The fellow I quoted should look into ESO for what he wants.
You don't think that gearing up a character in an RPG is a form of progression?
I like the thought of the game having a slightly higher level of difficulty from level 1+ with the option of seeking easier content to grind to help players with naturally lower skill levels. If you got the skills, you don't need the time investment. If you struggle with the skills you have the option of taking time (although this is how most RPGs I play work).
Too bad they can't do dynamic content that progressively becomes harder while you do it based on how well you handle all the encounters leading to the end result. Then making that the base difficulty level for all your future endeavors. Everyone struggles to achieve the same result and no one feels cheated.

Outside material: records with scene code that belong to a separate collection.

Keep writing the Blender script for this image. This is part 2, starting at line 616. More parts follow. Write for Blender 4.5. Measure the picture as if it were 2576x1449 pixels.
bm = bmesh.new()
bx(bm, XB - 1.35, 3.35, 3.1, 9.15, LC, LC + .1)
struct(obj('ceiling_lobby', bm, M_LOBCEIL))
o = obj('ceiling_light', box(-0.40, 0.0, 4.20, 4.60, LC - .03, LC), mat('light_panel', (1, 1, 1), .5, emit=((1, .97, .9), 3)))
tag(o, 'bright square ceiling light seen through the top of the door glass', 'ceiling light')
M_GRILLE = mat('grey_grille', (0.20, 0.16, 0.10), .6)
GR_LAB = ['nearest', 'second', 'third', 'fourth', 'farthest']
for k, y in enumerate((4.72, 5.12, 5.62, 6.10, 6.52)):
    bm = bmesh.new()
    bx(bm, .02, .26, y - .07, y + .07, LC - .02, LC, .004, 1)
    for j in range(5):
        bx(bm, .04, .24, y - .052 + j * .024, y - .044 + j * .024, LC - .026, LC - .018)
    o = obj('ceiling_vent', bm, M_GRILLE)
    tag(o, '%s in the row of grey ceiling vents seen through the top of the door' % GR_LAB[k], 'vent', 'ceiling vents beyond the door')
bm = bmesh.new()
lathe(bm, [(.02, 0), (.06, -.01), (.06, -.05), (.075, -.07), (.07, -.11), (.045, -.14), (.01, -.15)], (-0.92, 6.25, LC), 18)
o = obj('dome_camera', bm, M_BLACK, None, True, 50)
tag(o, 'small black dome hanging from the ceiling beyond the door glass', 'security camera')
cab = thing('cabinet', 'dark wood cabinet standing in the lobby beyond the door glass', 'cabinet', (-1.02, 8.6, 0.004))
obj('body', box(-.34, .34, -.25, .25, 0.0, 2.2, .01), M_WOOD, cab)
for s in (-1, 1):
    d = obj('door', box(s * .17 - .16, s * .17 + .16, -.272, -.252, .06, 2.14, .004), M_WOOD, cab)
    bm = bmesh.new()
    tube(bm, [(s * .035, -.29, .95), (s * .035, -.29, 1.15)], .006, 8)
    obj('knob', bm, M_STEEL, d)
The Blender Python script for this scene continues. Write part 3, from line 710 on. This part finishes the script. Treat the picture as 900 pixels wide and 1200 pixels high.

Can't wait for the first quantum processor MMORPG.
The difficulty of an mmorpg lies elsewhere.
No concept can be hard enough that the majority of players wont be able to take on it for faster XP/mats.
Guilds of 20-30 people would take on Raid Bosses (open world), from the very first levels. They would have to PvP or make sure to kill them before some1 else killed them.
These guilds would reach let's say 40lv within a week or two where as non organized players would do so in 3-4 weeks (max lv 76, harder to lv up as you go, time/group zones factors)
The raid bosses themselves where not difficult or for skilled people.
The difficulty was the commitment of those guilds finding the right people to play orginized, fill the ranks, getting those bosses killed, create classes to have good tanking, support and dps results, giving the loot to the right people (armor for main tank, weapons for main dps)
I don't play RPGs for gear progression. I play RPGs to experience the stories of life in a virtual fantasy or sci-fi setting. I want to feel like I'm living out a novel or movie - those rarely have the objective of acquiring a complete set of BiS gear.
So, while gear is a form of progression, it's the least interesting form of progression, IMO.
Good MMORPGs will be designed to accommodate a wide variety playstyles.